- Written instruction -
Check every line below for the word "Python" and copy the ones that have it.

- Data provided -
******************************

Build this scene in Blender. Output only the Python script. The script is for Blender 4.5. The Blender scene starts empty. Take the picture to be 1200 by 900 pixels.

******************************

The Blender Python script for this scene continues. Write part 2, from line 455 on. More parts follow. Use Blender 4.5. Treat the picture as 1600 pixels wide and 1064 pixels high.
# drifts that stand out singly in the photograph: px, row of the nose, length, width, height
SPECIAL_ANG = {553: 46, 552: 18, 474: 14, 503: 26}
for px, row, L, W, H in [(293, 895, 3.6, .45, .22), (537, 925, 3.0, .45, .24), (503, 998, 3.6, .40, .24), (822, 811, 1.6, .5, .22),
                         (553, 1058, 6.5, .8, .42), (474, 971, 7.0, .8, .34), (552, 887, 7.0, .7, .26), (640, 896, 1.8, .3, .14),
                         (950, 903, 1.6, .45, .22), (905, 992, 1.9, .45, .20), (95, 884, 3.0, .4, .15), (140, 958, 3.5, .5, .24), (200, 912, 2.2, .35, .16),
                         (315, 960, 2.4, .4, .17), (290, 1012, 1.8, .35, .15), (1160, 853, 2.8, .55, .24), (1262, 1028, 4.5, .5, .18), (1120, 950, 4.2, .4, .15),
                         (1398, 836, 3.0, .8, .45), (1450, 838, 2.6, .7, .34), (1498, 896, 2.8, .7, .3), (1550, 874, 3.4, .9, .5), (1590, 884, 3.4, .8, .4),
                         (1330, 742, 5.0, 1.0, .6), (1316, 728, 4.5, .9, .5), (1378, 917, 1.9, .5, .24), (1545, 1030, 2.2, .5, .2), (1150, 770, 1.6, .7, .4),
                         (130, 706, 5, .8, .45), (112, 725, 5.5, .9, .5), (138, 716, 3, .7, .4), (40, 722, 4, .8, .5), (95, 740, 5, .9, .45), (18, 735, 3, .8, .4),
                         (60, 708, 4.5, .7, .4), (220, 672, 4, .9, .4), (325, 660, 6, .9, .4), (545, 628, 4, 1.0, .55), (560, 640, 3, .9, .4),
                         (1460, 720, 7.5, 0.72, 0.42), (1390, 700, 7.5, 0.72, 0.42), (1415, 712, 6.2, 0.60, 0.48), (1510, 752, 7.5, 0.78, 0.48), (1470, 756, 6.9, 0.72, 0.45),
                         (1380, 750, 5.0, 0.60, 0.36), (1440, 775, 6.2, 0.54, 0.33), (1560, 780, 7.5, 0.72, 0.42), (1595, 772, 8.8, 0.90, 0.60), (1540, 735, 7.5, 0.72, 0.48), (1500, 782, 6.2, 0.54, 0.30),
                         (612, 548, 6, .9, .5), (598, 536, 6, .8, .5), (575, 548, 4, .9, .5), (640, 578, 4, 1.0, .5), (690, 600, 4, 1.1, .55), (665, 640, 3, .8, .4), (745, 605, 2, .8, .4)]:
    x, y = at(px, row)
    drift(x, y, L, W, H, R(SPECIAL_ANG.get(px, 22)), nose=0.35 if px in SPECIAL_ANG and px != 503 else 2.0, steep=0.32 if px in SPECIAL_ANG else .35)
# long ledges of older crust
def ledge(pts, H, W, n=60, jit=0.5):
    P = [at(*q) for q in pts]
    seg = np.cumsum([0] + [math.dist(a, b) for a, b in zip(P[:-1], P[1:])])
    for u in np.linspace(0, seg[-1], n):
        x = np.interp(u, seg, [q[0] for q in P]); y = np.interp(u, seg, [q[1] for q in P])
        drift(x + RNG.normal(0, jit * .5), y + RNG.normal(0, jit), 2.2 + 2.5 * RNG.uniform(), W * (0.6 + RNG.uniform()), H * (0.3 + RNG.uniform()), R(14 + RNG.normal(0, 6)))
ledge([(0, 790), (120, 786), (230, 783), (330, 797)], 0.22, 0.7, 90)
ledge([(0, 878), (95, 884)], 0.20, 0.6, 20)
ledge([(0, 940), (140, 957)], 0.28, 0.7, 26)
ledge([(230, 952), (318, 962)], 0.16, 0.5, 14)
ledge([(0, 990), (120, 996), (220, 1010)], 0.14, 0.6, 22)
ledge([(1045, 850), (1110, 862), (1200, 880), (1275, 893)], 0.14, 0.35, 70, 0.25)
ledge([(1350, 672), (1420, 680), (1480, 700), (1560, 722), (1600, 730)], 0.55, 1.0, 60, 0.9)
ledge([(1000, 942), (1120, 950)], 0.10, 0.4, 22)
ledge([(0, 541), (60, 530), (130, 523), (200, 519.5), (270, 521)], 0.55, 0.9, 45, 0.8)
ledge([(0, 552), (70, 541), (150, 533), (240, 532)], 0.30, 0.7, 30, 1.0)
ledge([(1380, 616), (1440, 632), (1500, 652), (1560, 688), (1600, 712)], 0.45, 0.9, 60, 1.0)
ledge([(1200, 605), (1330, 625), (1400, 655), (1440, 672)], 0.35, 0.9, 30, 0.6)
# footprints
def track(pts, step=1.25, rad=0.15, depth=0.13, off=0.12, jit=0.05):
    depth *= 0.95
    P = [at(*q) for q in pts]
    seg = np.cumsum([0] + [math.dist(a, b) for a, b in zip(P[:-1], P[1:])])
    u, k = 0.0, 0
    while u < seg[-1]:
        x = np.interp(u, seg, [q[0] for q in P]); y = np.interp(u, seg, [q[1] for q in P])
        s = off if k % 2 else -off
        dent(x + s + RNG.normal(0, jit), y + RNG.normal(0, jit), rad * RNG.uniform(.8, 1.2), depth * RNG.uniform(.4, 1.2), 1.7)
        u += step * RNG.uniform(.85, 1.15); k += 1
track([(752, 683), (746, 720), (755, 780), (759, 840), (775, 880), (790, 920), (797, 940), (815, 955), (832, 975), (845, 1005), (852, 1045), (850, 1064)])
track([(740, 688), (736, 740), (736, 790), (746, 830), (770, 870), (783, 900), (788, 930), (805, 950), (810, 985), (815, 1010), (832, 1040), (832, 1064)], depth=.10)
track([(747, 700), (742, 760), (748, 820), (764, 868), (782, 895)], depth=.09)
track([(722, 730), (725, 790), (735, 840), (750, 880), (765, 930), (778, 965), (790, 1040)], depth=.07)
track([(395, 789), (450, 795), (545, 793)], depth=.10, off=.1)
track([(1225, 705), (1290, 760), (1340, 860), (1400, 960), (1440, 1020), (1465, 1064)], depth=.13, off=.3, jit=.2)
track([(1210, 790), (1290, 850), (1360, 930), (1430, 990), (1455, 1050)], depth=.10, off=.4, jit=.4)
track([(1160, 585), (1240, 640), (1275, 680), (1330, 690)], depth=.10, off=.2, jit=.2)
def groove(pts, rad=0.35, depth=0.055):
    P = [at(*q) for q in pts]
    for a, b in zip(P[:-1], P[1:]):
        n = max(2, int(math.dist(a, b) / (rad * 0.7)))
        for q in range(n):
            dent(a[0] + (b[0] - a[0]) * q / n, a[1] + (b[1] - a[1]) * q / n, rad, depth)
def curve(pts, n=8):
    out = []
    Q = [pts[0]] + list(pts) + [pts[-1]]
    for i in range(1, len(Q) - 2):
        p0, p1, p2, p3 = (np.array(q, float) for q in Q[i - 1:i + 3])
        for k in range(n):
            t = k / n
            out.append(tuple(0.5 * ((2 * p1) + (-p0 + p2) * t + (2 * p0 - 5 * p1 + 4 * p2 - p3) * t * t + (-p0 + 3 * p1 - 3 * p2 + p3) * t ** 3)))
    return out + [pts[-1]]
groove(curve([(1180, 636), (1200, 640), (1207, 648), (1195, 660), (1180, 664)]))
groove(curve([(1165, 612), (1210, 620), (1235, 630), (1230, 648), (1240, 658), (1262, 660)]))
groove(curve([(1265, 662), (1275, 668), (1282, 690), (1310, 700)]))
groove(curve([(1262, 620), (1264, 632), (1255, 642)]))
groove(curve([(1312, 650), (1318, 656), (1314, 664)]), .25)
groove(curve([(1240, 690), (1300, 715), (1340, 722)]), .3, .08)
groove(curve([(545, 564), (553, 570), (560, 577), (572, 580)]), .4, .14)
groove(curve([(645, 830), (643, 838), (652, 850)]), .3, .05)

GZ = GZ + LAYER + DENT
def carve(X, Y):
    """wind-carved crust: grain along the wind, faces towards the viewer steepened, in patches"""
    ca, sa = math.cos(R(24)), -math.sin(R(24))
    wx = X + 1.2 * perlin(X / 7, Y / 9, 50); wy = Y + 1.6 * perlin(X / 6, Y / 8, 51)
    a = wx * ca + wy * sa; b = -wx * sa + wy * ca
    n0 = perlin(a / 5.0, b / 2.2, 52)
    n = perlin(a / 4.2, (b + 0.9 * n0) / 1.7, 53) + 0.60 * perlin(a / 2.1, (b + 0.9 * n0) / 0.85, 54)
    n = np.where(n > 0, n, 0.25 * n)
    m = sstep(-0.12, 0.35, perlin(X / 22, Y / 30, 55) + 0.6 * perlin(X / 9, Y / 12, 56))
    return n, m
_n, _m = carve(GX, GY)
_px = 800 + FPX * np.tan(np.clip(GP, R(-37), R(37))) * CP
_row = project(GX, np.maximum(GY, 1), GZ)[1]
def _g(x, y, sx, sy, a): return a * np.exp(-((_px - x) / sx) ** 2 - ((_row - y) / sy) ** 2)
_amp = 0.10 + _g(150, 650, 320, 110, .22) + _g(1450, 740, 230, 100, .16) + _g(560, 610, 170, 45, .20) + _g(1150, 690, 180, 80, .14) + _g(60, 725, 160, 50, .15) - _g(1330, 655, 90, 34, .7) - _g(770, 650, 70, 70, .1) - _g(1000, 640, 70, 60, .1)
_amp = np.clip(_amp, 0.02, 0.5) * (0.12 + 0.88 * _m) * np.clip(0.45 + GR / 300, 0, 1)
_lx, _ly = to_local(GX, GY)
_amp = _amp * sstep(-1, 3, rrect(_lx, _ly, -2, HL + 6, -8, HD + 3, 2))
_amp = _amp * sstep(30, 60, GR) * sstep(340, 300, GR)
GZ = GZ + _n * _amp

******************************

- Complete response -
Build this scene in Blender. Output only the Python script. The script is for Blender 4.5. The Blender scene starts empty. Take the picture to be 1200 by 900 pixels.
The Blender Python script for this scene continues. Write part 2, from line 455 on. More parts follow. Use Blender 4.5. Treat the picture as 1600 pixels wide and 1064 pixels high.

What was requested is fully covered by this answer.